A “shiny citadel” from far away, as The Guardian once wrote, up close Brasília has “degraded into a violent, crime-ridden sprawl of cacophonous traffic jams. The real Brazil has spilled into its utopian vision.”

This problem echoes across today’s web landscape as well, where the needs of ordinary users spill constantly into designers’ utopian vision.

So I read In Brasília, Modernist Architecture Met Political Violence with great interest:

Brasília’s so-called Monumental Axis, or Eixo Monumental, isn’t a walkable touristic path dotted by free museums. Instead, it is an otherworldly landscape of red earth, open grass and enormous roadways, an anti-pedestrian landscape best viewed from the air. So vast are its voids that the sheer scale of the space may have helped temper the energies of the crowds.

The city’s design had specific consequences for the political unrest:

More than 60 years later, Brasília’s real-world shortcomings are well known: Its population far outgrew what its designers imagined, with most residents living in satellite developments that sprawl far from Costa’s planned central district. Many politicians commute via plane, making the city more a symbolic site than a place where one finds gatherings of politicians. President Lula was not in Brasília at the time of the riot, nor were legislators of Brazil’s National Congress, which is in recess: The protesters attacked mostly empty buildings.
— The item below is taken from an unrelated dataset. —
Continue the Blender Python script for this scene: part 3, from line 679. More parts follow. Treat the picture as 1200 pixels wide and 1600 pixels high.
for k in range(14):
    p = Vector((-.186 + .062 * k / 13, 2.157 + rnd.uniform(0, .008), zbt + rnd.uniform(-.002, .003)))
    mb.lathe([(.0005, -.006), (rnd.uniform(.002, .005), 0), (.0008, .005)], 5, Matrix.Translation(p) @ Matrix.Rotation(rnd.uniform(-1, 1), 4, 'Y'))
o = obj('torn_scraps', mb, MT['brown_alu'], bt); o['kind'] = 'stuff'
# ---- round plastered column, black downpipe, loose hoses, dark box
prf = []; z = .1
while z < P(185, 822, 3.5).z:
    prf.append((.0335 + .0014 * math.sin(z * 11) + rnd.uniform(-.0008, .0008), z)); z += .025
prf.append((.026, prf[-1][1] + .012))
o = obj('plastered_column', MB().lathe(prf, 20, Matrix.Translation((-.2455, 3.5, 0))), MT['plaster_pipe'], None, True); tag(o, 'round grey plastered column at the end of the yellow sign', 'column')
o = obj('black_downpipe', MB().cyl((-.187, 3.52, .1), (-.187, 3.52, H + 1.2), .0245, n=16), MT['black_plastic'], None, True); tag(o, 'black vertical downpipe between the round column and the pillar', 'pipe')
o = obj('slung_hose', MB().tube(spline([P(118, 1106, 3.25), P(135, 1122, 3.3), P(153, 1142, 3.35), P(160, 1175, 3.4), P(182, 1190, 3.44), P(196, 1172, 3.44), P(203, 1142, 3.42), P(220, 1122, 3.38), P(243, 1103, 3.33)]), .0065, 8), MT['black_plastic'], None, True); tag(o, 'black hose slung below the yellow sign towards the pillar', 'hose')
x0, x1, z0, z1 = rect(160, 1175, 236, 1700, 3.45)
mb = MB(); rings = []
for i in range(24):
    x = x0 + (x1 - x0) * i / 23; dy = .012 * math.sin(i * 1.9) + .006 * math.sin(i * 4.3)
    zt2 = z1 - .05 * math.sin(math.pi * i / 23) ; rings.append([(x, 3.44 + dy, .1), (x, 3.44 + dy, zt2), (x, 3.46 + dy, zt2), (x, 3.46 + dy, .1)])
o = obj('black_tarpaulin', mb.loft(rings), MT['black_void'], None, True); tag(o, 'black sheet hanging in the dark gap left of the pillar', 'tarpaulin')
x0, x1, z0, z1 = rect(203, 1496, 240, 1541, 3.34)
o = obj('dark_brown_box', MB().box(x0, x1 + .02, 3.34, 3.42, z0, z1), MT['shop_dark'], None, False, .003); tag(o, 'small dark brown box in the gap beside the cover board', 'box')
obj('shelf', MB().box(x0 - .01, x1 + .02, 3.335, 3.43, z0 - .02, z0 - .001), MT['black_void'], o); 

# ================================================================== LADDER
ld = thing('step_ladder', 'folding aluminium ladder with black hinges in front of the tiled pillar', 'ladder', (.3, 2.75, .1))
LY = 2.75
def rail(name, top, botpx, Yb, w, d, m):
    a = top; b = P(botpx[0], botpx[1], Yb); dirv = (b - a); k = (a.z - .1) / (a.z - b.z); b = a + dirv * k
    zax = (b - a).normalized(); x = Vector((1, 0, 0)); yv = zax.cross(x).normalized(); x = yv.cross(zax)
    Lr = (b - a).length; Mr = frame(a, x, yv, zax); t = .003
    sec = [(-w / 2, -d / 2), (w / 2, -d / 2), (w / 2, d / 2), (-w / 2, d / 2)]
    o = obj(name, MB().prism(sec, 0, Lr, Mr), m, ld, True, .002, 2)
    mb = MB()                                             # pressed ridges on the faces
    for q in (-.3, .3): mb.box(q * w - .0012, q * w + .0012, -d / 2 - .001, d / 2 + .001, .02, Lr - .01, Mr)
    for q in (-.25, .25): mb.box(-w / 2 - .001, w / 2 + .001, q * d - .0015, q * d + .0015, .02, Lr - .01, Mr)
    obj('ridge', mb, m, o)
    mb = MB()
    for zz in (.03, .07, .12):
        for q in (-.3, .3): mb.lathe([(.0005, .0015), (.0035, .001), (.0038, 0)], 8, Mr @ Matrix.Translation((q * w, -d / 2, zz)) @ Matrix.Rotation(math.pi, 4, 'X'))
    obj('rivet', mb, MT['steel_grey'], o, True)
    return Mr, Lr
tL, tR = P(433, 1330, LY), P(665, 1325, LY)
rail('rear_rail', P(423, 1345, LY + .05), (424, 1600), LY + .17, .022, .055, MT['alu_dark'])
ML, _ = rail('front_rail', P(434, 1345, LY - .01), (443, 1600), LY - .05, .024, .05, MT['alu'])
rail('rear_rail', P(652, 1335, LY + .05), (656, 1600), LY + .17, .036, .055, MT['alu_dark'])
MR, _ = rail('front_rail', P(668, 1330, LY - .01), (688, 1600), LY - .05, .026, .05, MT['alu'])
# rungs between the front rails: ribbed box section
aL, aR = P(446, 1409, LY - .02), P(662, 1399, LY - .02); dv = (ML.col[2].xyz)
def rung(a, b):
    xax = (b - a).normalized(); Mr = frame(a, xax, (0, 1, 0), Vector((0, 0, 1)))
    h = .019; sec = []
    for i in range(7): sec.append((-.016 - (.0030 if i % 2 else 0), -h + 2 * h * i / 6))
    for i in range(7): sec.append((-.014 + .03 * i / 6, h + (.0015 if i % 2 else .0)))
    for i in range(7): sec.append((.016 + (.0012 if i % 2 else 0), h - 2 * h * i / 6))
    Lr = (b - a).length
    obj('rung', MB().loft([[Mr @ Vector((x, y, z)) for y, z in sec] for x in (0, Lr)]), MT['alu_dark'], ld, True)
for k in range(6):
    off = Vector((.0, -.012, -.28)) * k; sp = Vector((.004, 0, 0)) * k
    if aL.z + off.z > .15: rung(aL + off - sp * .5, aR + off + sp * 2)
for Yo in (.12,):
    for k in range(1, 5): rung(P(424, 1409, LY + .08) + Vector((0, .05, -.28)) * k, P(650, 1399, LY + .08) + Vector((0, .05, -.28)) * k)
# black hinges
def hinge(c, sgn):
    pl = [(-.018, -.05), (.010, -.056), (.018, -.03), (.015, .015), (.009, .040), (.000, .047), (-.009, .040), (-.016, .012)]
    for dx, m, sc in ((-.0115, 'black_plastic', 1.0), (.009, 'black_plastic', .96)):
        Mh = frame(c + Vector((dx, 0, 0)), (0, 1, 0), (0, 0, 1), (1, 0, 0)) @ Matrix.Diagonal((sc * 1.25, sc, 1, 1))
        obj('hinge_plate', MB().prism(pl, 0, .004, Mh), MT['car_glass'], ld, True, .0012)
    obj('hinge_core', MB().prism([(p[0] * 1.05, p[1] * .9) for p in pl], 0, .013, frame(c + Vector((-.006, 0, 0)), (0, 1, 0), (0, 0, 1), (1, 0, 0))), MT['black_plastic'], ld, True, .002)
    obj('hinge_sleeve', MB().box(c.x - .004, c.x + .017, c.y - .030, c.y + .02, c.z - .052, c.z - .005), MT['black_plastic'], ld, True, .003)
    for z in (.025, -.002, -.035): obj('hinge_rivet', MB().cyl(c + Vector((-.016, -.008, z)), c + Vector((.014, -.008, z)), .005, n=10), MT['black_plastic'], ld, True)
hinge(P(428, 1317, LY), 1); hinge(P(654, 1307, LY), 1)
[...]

This is a really interesting look at how urban design affects the behavior of citizens.

Education as customer research for product development

I enjoyed this interview with Todd Curtis, Chief Product Officer at You Need a Budget. They cover a lot of ground in From spreadsheet to digital product: You Need a Budget’s Product Excellence evolution, but I especially like the discussion about the many different customer touchpoints they maintain:

As ideas move into discovery and validation, Todd and his team go to customers directly. Todd tries to have hour-long sessions with two customers every week to learn about their budgeting story. Through the company’s frequent online workshops, YNAB is able to engage with hundreds of customers each day and hear their questions and concerns.
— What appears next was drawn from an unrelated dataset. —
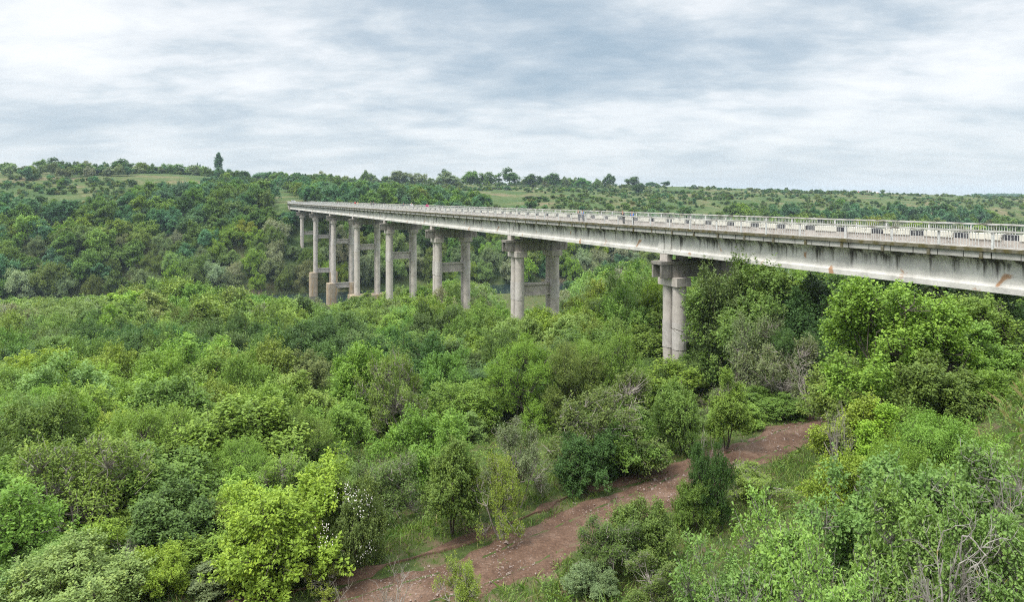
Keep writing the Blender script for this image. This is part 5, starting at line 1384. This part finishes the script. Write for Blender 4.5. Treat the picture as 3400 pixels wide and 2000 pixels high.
# an overcast sky is brighter overhead
ze = N(nt, 'ShaderNodeMapRange'); ze.interpolation_type = 'SMOOTHSTEP'; L(nt, sep, 2, ze, 0)
for i, v in enumerate((.28, .78, 1.0, ZEN)): ze.inputs[i + 1].default_value = v
mz = N(nt, 'ShaderNodeVectorMath', op='SCALE'); L(nt, mh, 2, mz, 0); L(nt, ze, 0, mz, 3)
ns = N(nt, 'ShaderNodeVectorMath', op='SCALE'); L(nt, sky, 0, ns, 0); ns.inputs[3].default_value = .08
ms = mix(nt, 'MIX', .90, (ns, 0), (mz, 0))
L(nt, ms, 2, bg, 0); bg.inputs[1].default_value = SKY
L(nt, bg, 0, out, 0)

sun = bpy.data.lights.new('sun', 'SUN'); so = bpy.data.objects.new('sun', sun); COL.objects.link(so)
sun.energy = 1.5; sun.angle = math.radians(12); sun.color = (1, .965, .91)
sd = Vector((math.sin(SUN_AZ) * math.cos(SUN_EL), math.cos(SUN_AZ) * math.cos(SUN_EL), math.sin(SUN_EL)))
so.rotation_euler = sd.to_track_quat('Z', 'Y').to_euler(); so.location = (-20, -30, 60)

if HAZE:
    mb = MB(); mb.box(-3400, 3400, -200, 3600, -60, 48)
    m, nt, out = new_mat('haze_air')
    pv = N(nt, 'ShaderNodeVolumePrincipled'); pv.inputs['Color'].default_value = (.72, .88, 1.0, 1)
    pv.inputs['Density'].default_value = HAZE; pv.inputs['Anisotropy'].default_value = .2
    nt.links.new(pv.outputs[0], out.inputs['Volume'])
    tag(link('haze', mb.mesh('haze', m)), kind='stuff')

sc.view_settings.view_transform = 'Standard'; sc.view_settings.look = 'None'
sc.view_settings.exposure = EXPO; sc.view_settings.gamma = 1
sc.view_settings.use_curve_mapping = False
sc.cycles.use_denoising = False; sc.cycles.filter_width = 1.1
sc.cycles.max_bounces = 6; sc.cycles.diffuse_bounces = 2; sc.cycles.glossy_bounces = 2
sc.cycles.transmission_bounces = 4; sc.cycles.transparent_max_bounces = 4; sc.cycles.volume_bounces = 0
sc.cycles.caustics_reflective = False; sc.cycles.caustics_refractive = False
All these efforts help YNAB gain a deep understanding of what their customers really need and informs product strategy with actionable intelligence.
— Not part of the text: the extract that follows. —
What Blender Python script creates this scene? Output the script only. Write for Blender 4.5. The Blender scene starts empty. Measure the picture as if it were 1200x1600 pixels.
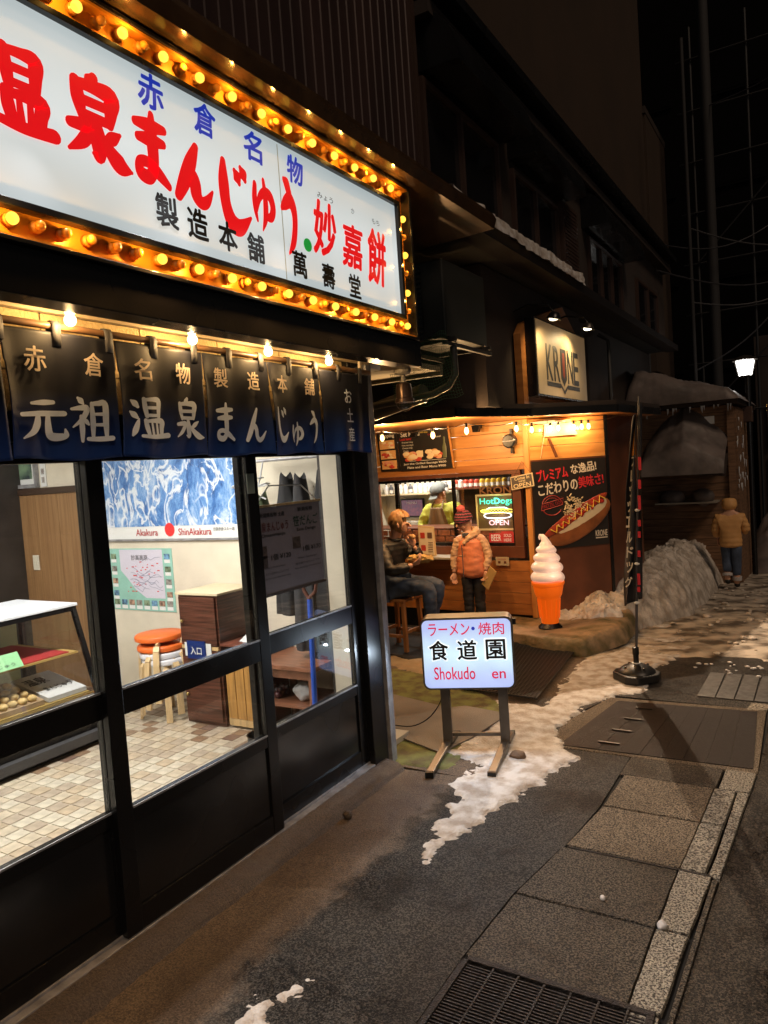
import bpy, math, random
from mathutils import Vector, Matrix, noise
random.seed(7)
SC = bpy.context.scene
COL = SC.collection
PI = math.pi

# ------------------------------------------------------------------ camera
cam = bpy.data.cameras.new('camera')
cam.sensor_fit = 'VERTICAL'; cam.sensor_height = 24.0; cam.lens = 24.0 * 1150.0 / 1600.0
cam.clip_start = 0.05; cam.clip_end = 400
co = bpy.data.objects.new('camera', cam); COL.objects.link(co); SC.camera = co
YAW, PITCH, ROLL = math.radians(31.146), math.radians(3.2), math.radians(3.95)
fw = Vector((-math.sin(YAW)*math.cos(PITCH), math.cos(YAW)*math.cos(PITCH), -math.sin(PITCH)))
r0 = fw.cross(Vector((0, 0, 1))).normalized(); u0 = r0.cross(fw)
rt = r0*math.cos(ROLL) - u0*math.sin(ROLL); up = u0*math.cos(ROLL) + r0*math.sin(ROLL)
co.matrix_world = Matrix(((rt.x, up.x, -fw.x, 0), (rt.y, up.y, -fw.y, 0), (rt.z, up.z, -fw.z, 1.8), (0, 0, 0, 1)))

# ------------------------------------------------------------------ night sky
W = bpy.data.worlds.new('World'); SC.world = W; W.use_nodes = True
wn = W.node_tree.nodes; wl = W.node_tree.links
sky = wn.new('ShaderNodeTexSky'); sky.sky_type = 'NISHITA'; sky.sun_disc = False
sky.sun_elevation = math.radians(4); sky.sun_rotation = math.radians(150)
hs = wn.new('ShaderNodeHueSaturation'); hs.inputs['Saturation'].default_value = 0.25
wl.new(sky.outputs[0], hs.inputs['Color']); wl.new(hs.outputs[0], wn['Background'].inputs[0])
wn['Background'].inputs[1].default_value = 0.014
fill_sun = bpy.data.lights.new('fill_sun', 'SUN'); fill_sun.energy = .72; fill_sun.angle = math.radians(14); fill_sun.color = (1, .74, .52)  # no sun at night: added warm fill in place of street lighting
suno = bpy.data.objects.new('fill_sun', fill_sun); COL.objects.link(suno)
suno.rotation_euler = Vector((-.62, .45, -.85)).to_track_quat('-Z', 'Y').to_euler()
SC.view_settings.view_transform = 'Standard'; SC.view_settings.look = 'None'
SC.view_settings.exposure = 0.0; SC.view_settings.gamma = 1.0; SC.view_settings.use_curve_mapping = False
SC.cycles.use_denoising = True; SC.cycles.max_bounces = 7; SC.cycles.diffuse_bounces = 3
SC.cycles.glossy_bounces = 3; SC.cycles.transparent_max_bounces = 12; SC.cycles.transmission_bounces = 3
SC.cycles.caustics_reflective = False; SC.cycles.caustics_refractive = False
SC.cycles.sample_clamp_indirect = 3.0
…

The use of workshops (or in our case, webinars) to engage and get feedback from customers is a great practice. It provides tons of value to customers while also helping companies to understand their needs better.

The importance of getting customer feedback before product launches

I’m not usually a fan of posts like this, but I just couldn’t resist clicking on Pink Floyd Were Masters At Achieving Product-Market Fit. The first of seven “lessons” is the one that stands out for me:

Obtain Customer Feedback Before You Release Your Product

Musicians spend their entire youth writing songs and performing them in front of live audiences, which ensures that their initial album is validated by their fans before they enter the recording studio.

Unfortunately, successful musicians seldom have the luxury of market testing their subsequent albums. Instead of refining their material based on customer feedback, they are often lock away in a recording studio, isolated from their fans. Thus, it is no surprise that many bands suffer the sophomore jinx, in which their second album fails to achieve the success of their initial release.

Pink Floyd recorded Dark Side of the Moon after a year of writing and performing the material in front of live audiences. This audience feedback allowed the band to iteratively modify their creation.

Lesson: Avoid the sophomore jinx with your product launches by continuing to seek market validation, despite your initial success.

I guess in the interest of full disclosure, I should admit that I wrote a post like this once: A story about Miles Davis and the nature of true genius.